The disintegration properties of loess are related to cementation force between its particles in water. Cementation is the material basis of disintegration. The weakening of the cementation force between soil particles is slight in water, and thus the loess collapses slightly. When the cementation force decreases rapidly in water, the connection force between soil particles is lost, and the loess disintegrates. The strength of the cementation force between loess particles depends largely on the material composition of the cement. Different cements show different properties in water, which affects the cementation force.

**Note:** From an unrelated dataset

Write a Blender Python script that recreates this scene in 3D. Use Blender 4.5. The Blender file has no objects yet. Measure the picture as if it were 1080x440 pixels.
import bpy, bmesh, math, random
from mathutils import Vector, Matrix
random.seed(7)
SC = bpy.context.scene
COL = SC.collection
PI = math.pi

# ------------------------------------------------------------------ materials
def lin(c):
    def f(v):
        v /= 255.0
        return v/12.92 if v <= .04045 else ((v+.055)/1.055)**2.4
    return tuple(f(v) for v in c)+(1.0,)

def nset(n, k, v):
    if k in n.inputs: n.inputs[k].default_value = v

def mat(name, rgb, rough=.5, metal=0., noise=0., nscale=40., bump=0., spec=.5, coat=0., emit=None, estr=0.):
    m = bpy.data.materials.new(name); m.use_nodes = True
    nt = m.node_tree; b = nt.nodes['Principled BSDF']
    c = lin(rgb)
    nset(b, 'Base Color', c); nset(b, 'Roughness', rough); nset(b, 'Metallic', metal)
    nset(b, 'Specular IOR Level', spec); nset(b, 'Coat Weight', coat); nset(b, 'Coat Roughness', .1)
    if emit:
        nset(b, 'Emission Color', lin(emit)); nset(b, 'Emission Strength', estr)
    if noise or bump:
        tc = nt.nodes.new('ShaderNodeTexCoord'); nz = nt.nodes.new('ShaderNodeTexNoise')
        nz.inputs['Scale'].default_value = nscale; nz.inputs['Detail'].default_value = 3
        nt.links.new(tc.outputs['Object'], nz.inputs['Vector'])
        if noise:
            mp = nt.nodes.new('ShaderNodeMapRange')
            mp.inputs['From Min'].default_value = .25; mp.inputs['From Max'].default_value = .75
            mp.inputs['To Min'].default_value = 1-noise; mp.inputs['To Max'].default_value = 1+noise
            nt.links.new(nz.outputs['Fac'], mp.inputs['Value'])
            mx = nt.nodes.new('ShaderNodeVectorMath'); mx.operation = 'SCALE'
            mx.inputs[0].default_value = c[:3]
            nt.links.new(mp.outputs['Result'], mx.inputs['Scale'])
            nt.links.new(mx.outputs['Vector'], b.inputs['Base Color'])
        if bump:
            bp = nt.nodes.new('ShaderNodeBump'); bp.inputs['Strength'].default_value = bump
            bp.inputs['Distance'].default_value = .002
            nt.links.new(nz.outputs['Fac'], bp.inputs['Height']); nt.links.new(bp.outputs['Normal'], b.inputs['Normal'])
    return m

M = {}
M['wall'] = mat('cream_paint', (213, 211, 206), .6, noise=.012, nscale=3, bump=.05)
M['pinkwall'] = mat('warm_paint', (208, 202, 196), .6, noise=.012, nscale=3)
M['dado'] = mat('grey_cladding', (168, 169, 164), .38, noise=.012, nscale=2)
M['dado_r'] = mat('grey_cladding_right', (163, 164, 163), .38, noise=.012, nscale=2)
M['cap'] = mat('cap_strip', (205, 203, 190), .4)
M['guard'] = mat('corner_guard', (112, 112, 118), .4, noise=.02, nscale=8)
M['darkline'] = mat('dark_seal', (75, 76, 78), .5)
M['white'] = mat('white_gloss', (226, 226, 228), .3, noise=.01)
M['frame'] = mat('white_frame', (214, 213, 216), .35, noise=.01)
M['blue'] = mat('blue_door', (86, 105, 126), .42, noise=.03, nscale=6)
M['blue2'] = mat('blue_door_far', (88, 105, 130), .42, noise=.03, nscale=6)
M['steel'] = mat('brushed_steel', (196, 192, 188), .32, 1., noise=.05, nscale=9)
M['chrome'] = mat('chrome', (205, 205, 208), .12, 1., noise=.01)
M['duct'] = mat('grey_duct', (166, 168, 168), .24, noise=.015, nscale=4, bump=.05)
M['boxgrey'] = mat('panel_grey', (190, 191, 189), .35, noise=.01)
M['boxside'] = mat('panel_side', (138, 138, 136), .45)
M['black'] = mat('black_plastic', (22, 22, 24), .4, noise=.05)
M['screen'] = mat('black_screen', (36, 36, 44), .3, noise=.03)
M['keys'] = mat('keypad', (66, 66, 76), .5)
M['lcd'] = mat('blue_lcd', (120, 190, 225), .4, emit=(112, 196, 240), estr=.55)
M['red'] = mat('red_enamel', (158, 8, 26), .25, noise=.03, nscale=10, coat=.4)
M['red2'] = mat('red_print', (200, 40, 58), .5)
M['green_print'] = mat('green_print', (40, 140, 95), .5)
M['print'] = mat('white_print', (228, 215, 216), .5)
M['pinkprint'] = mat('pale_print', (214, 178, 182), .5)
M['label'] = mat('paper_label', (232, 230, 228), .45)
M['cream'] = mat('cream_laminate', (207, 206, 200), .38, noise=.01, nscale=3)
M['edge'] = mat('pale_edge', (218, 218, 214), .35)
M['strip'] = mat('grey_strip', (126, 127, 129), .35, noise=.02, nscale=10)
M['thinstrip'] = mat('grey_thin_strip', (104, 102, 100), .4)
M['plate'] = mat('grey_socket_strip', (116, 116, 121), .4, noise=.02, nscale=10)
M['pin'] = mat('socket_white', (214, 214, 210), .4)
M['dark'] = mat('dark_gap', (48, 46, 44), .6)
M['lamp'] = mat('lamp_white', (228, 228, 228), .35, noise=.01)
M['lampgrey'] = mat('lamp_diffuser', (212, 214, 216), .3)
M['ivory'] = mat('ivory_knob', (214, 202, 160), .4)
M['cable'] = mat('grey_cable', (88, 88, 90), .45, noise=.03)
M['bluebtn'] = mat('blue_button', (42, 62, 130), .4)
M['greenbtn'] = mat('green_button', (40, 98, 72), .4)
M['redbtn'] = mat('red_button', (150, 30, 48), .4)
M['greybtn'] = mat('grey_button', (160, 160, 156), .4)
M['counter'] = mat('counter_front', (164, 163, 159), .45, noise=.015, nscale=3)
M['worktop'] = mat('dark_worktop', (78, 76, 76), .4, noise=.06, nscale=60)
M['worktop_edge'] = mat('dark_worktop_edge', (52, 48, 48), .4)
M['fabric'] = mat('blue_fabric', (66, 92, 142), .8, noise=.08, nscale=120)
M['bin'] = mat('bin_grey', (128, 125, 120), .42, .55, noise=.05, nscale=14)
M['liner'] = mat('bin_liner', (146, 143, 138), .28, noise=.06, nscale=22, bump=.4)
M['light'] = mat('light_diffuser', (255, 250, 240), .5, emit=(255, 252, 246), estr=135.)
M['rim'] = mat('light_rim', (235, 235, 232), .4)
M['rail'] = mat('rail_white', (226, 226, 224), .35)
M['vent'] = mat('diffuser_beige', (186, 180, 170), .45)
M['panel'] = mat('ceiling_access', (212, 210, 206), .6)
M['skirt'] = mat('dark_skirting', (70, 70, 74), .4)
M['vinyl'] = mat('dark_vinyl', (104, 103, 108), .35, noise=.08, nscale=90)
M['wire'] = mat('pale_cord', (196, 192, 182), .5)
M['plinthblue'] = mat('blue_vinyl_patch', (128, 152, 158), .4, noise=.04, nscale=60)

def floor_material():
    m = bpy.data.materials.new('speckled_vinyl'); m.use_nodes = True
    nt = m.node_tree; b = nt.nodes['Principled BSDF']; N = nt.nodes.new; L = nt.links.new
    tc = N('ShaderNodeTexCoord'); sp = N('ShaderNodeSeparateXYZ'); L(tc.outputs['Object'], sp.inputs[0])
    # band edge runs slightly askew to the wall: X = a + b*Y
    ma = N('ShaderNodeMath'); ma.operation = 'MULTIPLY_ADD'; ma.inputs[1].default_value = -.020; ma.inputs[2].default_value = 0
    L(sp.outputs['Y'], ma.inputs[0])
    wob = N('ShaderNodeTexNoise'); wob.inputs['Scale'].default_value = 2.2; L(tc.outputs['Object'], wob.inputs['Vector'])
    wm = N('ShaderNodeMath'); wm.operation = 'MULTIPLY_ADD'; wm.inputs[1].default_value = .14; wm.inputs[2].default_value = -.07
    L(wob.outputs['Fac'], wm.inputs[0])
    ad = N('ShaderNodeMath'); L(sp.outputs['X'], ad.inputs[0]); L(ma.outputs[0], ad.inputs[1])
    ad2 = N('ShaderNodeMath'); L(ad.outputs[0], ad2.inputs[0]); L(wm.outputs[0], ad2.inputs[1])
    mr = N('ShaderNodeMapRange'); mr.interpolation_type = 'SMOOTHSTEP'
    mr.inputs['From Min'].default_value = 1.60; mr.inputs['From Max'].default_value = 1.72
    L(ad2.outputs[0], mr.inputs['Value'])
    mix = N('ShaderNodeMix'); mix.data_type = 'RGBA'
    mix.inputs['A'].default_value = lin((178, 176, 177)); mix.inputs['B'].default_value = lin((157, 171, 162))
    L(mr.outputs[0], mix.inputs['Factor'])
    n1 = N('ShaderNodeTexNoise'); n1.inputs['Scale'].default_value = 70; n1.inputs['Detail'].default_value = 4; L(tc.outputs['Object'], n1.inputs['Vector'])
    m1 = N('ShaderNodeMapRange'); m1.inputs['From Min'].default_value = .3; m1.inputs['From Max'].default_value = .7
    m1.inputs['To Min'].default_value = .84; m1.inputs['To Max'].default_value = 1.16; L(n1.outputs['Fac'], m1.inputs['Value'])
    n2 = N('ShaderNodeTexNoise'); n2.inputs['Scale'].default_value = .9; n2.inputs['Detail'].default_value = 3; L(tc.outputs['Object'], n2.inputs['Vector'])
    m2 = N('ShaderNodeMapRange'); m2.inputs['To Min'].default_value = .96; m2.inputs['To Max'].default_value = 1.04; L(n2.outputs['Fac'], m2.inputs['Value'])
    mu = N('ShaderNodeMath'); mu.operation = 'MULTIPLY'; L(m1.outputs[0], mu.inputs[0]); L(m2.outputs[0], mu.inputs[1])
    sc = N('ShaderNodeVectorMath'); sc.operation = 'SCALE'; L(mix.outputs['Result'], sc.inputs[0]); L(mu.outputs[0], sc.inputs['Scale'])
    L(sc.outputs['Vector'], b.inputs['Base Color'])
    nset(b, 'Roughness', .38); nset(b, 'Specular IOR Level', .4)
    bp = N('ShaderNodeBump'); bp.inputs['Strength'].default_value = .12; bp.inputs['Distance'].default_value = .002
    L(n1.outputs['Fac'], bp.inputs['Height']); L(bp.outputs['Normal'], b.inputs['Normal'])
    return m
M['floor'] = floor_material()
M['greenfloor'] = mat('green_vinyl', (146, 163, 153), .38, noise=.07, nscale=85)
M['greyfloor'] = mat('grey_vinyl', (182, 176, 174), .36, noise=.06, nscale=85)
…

In this paper, the disintegration properties of loess modified with added fly ash and Roadyes are studied. The incorporation of fly ash and Roadyes into loess mainly changes the characteristics of cementing material between soil particles. The glass microsphere particles of fly ash in the clay play a ‘lubrication’ role and are dispersed in clay, which reduces the friction between soil particles and makes loess more prone to compression and densification. The compactness of the soil makes it difficult for water to penetrate the soil, slowing the disintegration process. The effect of Roadyes on loess mainly has three aspects. First, the soil particles are subjected to charge exchange to neutralize the negative charge on the surface of the soil particles and thus the soil particles lose their electrostatic attraction to water, thereby replacing the bound water around the soil particles with free water and permanently changing the water absorption of the soil. Second, under the catalysis of Roadyes, the chemical composition of the soil generates hydrated silicic acid gel, which acts as a lubricant, making the soil easier to compact and achieve higher compactness. Third, after the soil is compressed, the subcapillary pores less than 0.002 mm are filled by the copolymer colloidal clay particles produced by the reaction between Roadyes and the material in the soil, which blocks the capillary water flow channels that control the permeability of the loess. Therefore, when the Roadyes-modified loess is immersed in water, the Roadyes prevents the water from penetrating the loess and slows the disintegration of loess.

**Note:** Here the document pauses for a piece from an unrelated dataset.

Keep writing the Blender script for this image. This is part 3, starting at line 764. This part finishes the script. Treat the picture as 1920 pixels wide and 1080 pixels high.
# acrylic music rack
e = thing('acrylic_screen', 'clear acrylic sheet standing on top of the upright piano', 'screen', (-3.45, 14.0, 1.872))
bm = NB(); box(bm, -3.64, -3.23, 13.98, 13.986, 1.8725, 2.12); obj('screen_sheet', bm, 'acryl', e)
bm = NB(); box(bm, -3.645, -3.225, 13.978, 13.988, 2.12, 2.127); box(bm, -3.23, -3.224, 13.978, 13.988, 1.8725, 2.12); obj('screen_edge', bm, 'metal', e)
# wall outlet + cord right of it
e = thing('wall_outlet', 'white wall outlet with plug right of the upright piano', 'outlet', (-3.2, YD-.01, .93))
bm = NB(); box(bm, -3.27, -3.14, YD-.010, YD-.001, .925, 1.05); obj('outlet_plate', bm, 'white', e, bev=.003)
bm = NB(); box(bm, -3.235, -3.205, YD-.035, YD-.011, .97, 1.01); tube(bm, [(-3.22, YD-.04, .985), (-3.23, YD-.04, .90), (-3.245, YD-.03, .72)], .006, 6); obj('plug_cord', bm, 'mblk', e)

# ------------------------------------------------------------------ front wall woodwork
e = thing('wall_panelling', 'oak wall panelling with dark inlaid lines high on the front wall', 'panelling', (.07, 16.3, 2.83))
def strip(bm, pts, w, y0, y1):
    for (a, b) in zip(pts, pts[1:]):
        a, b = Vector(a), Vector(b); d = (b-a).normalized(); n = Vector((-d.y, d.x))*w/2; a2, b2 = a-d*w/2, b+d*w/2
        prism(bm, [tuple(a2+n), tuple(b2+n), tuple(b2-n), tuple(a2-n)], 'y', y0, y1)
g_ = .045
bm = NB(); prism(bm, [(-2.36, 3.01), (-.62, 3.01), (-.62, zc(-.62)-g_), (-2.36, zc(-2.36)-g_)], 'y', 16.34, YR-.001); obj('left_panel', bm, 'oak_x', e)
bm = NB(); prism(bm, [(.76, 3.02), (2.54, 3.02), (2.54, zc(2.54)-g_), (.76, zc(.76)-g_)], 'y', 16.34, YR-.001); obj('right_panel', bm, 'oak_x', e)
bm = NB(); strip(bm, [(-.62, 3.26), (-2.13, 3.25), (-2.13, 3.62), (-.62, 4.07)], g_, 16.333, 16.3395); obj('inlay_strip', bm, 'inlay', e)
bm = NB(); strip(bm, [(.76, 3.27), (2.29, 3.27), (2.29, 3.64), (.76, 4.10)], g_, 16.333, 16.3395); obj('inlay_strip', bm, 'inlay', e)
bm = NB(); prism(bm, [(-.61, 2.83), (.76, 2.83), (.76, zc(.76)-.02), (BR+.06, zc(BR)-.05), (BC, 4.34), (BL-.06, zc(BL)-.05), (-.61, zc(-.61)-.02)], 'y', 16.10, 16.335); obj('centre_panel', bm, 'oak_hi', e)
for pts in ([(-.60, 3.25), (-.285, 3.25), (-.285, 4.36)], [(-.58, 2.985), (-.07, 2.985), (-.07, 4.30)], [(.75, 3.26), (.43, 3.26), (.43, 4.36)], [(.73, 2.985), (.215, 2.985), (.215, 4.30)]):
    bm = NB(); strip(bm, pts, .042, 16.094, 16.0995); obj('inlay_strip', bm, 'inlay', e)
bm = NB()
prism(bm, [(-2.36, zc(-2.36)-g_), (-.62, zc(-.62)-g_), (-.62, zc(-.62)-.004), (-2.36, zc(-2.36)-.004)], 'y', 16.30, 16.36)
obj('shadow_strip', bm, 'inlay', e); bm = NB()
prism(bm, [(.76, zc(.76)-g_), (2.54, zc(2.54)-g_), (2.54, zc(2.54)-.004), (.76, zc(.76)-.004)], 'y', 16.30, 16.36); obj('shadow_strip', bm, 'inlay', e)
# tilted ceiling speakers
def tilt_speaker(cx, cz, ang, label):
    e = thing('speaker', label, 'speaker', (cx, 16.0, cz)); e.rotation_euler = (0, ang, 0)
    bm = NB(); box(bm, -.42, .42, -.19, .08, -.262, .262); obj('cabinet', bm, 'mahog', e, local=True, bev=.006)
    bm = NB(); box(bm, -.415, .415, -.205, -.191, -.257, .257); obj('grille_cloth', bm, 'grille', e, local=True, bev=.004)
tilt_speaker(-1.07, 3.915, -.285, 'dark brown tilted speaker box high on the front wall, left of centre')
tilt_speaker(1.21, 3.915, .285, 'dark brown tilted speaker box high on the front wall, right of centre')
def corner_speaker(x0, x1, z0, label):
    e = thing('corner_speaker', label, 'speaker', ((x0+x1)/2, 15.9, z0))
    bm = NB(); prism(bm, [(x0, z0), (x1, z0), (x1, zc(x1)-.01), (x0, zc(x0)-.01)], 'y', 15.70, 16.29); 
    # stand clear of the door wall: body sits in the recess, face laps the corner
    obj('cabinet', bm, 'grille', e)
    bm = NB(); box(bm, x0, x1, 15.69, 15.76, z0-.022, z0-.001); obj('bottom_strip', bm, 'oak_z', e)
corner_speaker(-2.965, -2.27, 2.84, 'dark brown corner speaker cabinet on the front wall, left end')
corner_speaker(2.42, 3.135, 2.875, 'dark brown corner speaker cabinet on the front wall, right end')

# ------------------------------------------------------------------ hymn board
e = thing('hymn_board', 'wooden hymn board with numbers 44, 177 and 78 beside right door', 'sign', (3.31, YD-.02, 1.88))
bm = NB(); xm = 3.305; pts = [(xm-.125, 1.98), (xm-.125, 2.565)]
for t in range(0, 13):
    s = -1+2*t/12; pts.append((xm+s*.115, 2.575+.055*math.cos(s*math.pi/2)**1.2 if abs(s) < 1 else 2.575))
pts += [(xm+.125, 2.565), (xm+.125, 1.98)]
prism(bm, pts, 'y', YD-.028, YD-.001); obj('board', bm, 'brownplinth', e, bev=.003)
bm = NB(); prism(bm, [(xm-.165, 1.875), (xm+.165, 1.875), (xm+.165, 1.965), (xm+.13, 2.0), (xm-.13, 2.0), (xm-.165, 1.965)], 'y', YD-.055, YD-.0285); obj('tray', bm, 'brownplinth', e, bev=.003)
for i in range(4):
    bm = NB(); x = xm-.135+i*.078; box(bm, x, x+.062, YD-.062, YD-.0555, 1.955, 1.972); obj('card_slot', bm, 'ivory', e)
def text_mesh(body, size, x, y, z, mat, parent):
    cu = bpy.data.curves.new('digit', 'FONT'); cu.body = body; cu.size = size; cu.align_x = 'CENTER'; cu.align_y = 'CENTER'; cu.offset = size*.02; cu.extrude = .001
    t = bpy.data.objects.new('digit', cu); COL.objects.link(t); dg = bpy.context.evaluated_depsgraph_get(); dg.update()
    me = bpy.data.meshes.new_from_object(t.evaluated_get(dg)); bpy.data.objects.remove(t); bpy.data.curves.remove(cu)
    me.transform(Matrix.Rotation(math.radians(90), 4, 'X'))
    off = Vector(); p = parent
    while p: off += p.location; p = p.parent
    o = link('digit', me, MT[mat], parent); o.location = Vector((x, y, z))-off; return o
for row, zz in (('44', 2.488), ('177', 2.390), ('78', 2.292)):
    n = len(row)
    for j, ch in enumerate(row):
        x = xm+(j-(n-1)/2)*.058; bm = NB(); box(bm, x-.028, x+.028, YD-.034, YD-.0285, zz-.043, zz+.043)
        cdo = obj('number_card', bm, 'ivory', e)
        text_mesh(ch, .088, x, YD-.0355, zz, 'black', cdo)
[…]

In other studies, an appropriate amount of polypropylene fiber was incorporated into loess15. At the macroscopic level, the physical restraint provided by polypropylene fiber was used to improve the disintegration resistance characteristics of loess, which were completely different from those of loess modified by fly ash and Roadyes. All studies focused on pure loess25,26,28,30, and the influences of soil sample size, boundary conditions, pore size, water temperature, natural water content and compaction degree on the disintegration characteristics of loess were studied. These studies were different from this study where the disintegration characteristics of loess modified by two curing agents, fly ash and Roadyes, were explored. The incorporation of a curing agent changes the structure of loess on the microscopic level to improve its disintegration resistance characteristics. Using chemical substances to change the physical and mechanical properties of loess has great application prospects.

Conclusions

The disintegration characteristics of loess improved with added fly ash and Roadyes were studied by using a disintegration instrument designed in this laboratory. The effects of curing agent dosage, moisture content and dry density on the disintegration characteristics of modified loess were analyzed. The following conclusions were drawn:

  1. 1.

    The addition of fly ash changed the disintegration resistance of pure loess and reduced the disintegration time. The addition of two curing agents, Roadyes and fly ash, improved the water stability of modified loess, and the water stability was better than that of pure loess and loess modified with the addition of a single curing agent.

  2. 2.

    The optimal incorporation ratios of fly ash and Roadyes were 15% and 0.5‰, respectively.

  3. 3.

    A linear disintegration model of loess modified with the addition of Roadyes was established, in which parameter P evaluated the disintegration rate of loess. According to the disintegration characteristics of loess modified with added fly ash and loess modified with both fly ash and Roadyes, an exponential disintegration model was established in which the water stability index Q was used to evaluate the water stability of modified loess.

  4. 4.

    According to the total disintegration times of samples of modified loess, the water stability of loess modified with the optimal dosages of fly ash and Roadyes was approximately 3.5 times greater than that of the pure loess.

  5. 5.

    When the moisture content of loess modified by fly ash and Roadyes was less than the optimal water content, the water stability gradually increased with increasing water content. When the water content of the loess modified by fly ash and Roadyes was greater than the optimal water content, the water stability decreased gradually with increasing water content, and the decrease was larger. As the dry density of the modified loess gradually increased to the maximum dry density, the water stability of the sample gradually increased.